# Data extract
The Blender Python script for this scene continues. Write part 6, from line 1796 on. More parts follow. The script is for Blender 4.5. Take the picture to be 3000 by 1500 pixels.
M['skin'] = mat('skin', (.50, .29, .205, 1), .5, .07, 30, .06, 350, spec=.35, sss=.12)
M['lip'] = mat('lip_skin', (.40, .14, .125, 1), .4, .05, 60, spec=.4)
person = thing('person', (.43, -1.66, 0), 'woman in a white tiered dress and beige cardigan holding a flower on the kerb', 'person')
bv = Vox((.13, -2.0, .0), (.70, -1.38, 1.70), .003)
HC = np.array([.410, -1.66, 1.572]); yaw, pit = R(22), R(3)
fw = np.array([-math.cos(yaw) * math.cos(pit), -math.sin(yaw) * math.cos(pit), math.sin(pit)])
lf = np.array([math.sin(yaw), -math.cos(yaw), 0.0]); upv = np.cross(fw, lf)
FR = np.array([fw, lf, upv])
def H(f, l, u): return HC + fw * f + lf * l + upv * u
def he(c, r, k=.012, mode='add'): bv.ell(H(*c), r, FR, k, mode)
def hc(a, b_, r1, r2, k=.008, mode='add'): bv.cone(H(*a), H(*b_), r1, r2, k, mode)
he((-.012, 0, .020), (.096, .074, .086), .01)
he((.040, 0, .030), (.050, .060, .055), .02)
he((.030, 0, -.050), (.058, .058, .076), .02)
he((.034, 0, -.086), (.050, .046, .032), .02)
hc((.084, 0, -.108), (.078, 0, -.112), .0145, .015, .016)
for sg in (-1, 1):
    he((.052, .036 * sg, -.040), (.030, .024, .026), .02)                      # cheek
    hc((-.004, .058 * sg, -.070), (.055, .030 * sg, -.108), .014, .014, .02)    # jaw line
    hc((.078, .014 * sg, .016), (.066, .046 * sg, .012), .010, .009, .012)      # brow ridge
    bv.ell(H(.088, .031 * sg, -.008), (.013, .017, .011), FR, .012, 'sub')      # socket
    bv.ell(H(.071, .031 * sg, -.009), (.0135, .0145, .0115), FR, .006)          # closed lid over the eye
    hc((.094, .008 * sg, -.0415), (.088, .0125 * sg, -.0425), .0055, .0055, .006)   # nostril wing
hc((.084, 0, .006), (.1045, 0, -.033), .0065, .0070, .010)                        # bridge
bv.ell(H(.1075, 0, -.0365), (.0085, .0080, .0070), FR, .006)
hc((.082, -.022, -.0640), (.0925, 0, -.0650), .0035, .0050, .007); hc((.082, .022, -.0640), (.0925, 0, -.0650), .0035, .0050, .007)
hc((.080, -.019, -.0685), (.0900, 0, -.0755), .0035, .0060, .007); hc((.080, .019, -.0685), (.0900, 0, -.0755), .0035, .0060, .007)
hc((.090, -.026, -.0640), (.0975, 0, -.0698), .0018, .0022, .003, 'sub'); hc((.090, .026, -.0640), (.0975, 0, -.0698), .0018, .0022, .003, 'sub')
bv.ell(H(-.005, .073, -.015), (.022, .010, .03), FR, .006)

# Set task
Output the full listing exactly as it stands.

# Completed task
The Blender Python script for this scene continues. Write part 6, from line 1796 on. More parts follow. The script is for Blender 4.5. Take the picture to be 3000 by 1500 pixels.
M['skin'] = mat('skin', (.50, .29, .205, 1), .5, .07, 30, .06, 350, spec=.35, sss=.12)
M['lip'] = mat('lip_skin', (.40, .14, .125, 1), .4, .05, 60, spec=.4)
person = thing('person', (.43, -1.66, 0), 'woman in a white tiered dress and beige cardigan holding a flower on the kerb', 'person')
bv = Vox((.13, -2.0, .0), (.70, -1.38, 1.70), .003)
HC = np.array([.410, -1.66, 1.572]); yaw, pit = R(22), R(3)
fw = np.array([-math.cos(yaw) * math.cos(pit), -math.sin(yaw) * math.cos(pit), math.sin(pit)])
lf = np.array([math.sin(yaw), -math.cos(yaw), 0.0]); upv = np.cross(fw, lf)
FR = np.array([fw, lf, upv])
def H(f, l, u): return HC + fw * f + lf * l + upv * u
def he(c, r, k=.012, mode='add'): bv.ell(H(*c), r, FR, k, mode)
def hc(a, b_, r1, r2, k=.008, mode='add'): bv.cone(H(*a), H(*b_), r1, r2, k, mode)
he((-.012, 0, .020), (.096, .074, .086), .01)
he((.040, 0, .030), (.050, .060, .055), .02)
he((.030, 0, -.050), (.058, .058, .076), .02)
he((.034, 0, -.086), (.050, .046, .032), .02)
hc((.084, 0, -.108), (.078, 0, -.112), .0145, .015, .016)
for sg in (-1, 1):
    he((.052, .036 * sg, -.040), (.030, .024, .026), .02)                      # cheek
    hc((-.004, .058 * sg, -.070), (.055, .030 * sg, -.108), .014, .014, .02)    # jaw line
    hc((.078, .014 * sg, .016), (.066, .046 * sg, .012), .010, .009, .012)      # brow ridge
    bv.ell(H(.088, .031 * sg, -.008), (.013, .017, .011), FR, .012, 'sub')      # socket
    bv.ell(H(.071, .031 * sg, -.009), (.0135, .0145, .0115), FR, .006)          # closed lid over the eye
    hc((.094, .008 * sg, -.0415), (.088, .0125 * sg, -.0425), .0055, .0055, .006)   # nostril wing
hc((.084, 0, .006), (.1045, 0, -.033), .0065, .0070, .010)                        # bridge
bv.ell(H(.1075, 0, -.0365), (.0085, .0080, .0070), FR, .006)
hc((.082, -.022, -.0640), (.0925, 0, -.0650), .0035, .0050, .007); hc((.082, .022, -.0640), (.0925, 0, -.0650), .0035, .0050, .007)
hc((.080, -.019, -.0685), (.0900, 0, -.0755), .0035, .0060, .007); hc((.080, .019, -.0685), (.0900, 0, -.0755), .0035, .0060, .007)
hc((.090, -.026, -.0640), (.0975, 0, -.0698), .0018, .0022, .003, 'sub'); hc((.090, .026, -.0640), (.0975, 0, -.0698), .0018, .0022, .003, 'sub')
bv.ell(H(-.005, .073, -.015), (.022, .010, .03), FR, .006)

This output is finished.